Stateful packet inspection (SPI)
Stateful packet inspection, also known as SPI, is a step up in intelligence from simple packet filtering. A firewall with SPI looks at packets in groups rather than individually. It keeps track of which packets have passed through the firewall and can detect patterns that indicate unauthorized access. In some cases, the firewall may hold on to packets as they arrive until the firewall has gathered enough information to make a decision about whether the packets should be authorized or rejected.
| Tip | Stateful packet inspection was once found only on expensive, enterprise-level routers. Now, however, SPI firewalls are affordable enough for small-or medium-sized networks to use. |
Circuit-level gateway
A circuit-level gateway manages connections between clients and servers based on TCP/IP addresses and port numbers. After the connection is established, the gateway doesn't interfere with packets flowing between the systems.
For example, you could use a Telnet circuit-level gateway to allow Telnet connections (port 23) to a particular server and prohibit other types of connections to that server. After the connection is established, the circuit-level gateway allows packets to flow freely over the connection. As a result, the circuit-level gateway can't prevent a Telnet user from running specific programs or using specific commands.
Application gateway
An application gateway is a firewall system that is more intelligent than a packet-filtering, stateful packet inspection, or circuit-level gateway firewall. Packet filters treat all TCP/IP packets the same. In contrast, application gateways know the details about the applications that generate the packets that pass through the firewall. For example, a Web application gateway is aware of the details of HTTP packets. As a result, it can examine more than just the source and destination addresses and ports to determine whether the packets should be allowed to pass through the firewall.

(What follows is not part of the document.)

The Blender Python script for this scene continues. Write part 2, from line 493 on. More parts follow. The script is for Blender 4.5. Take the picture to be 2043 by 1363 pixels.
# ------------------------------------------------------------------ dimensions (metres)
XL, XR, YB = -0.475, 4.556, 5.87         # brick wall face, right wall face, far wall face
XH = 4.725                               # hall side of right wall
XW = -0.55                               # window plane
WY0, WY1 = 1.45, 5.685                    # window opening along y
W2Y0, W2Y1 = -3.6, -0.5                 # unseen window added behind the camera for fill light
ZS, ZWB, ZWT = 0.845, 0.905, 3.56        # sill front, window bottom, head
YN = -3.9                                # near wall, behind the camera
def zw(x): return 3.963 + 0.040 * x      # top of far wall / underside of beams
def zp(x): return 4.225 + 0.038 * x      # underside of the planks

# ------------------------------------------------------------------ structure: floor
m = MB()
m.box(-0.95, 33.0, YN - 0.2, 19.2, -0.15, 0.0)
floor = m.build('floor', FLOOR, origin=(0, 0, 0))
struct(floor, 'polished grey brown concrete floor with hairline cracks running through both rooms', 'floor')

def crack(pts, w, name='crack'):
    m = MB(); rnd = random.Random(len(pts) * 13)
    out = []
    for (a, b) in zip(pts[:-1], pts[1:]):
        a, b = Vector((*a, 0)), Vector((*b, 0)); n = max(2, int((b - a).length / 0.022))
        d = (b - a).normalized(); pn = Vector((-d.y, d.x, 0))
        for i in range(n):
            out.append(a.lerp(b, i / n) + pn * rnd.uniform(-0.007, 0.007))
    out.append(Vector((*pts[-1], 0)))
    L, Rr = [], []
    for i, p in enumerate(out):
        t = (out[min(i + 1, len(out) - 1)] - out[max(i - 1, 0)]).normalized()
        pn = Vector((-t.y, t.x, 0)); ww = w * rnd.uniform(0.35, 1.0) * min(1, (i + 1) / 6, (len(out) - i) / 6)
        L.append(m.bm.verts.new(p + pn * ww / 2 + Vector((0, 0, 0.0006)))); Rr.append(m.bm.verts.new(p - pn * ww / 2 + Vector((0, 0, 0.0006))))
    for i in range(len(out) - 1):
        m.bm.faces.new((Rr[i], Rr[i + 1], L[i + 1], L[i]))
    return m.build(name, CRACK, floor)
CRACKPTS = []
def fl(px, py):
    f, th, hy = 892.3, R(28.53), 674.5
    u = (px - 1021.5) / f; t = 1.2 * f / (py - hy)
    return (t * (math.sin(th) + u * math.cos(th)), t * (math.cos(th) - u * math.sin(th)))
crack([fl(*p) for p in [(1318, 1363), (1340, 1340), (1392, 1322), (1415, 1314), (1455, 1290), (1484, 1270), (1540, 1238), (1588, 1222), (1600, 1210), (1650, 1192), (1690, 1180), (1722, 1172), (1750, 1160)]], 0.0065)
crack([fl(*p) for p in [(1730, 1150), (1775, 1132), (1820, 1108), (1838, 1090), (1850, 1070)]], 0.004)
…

In addition, application gateways work as proxy servers. Simply put, a proxy server is a server that sits between a client computer and a real server. The proxy server intercepts packets that are intended for the real server and processes them. The proxy server can examine the packet and decide to pass it on to the real server, or it can reject the packet. Or the proxy server may be able to respond to the packet itself, without involving the real server at all.
For example, Web proxies often store copies of commonly used Web pages in a local cache. When a user requests a Web page from a remote Web server, the proxy server intercepts the request and checks to see whether it already has a copy of the page in its cache. If so, the Web proxy returns the page directly to the user. If not, the proxy passes the request on to the real server.
Application gateways are aware of the details of how various types of TCP/IP servers handle sequences of TCP/IP packets, so they can make more intelligent decisions about whether an incoming packet is legitimate or is part of an attack. As a result, application gateways are more secure than simple packet-filtering firewalls, which can deal with only one packet at a time.
The improved security of application gateways, however, comes at a price. Application gateways are more expensive than packet filters, both in terms of their purchase price and in the cost of configuring and maintaining them. In addition, application gateways slow the network performance down because they do more detailed checking of packets before allowing them to pass.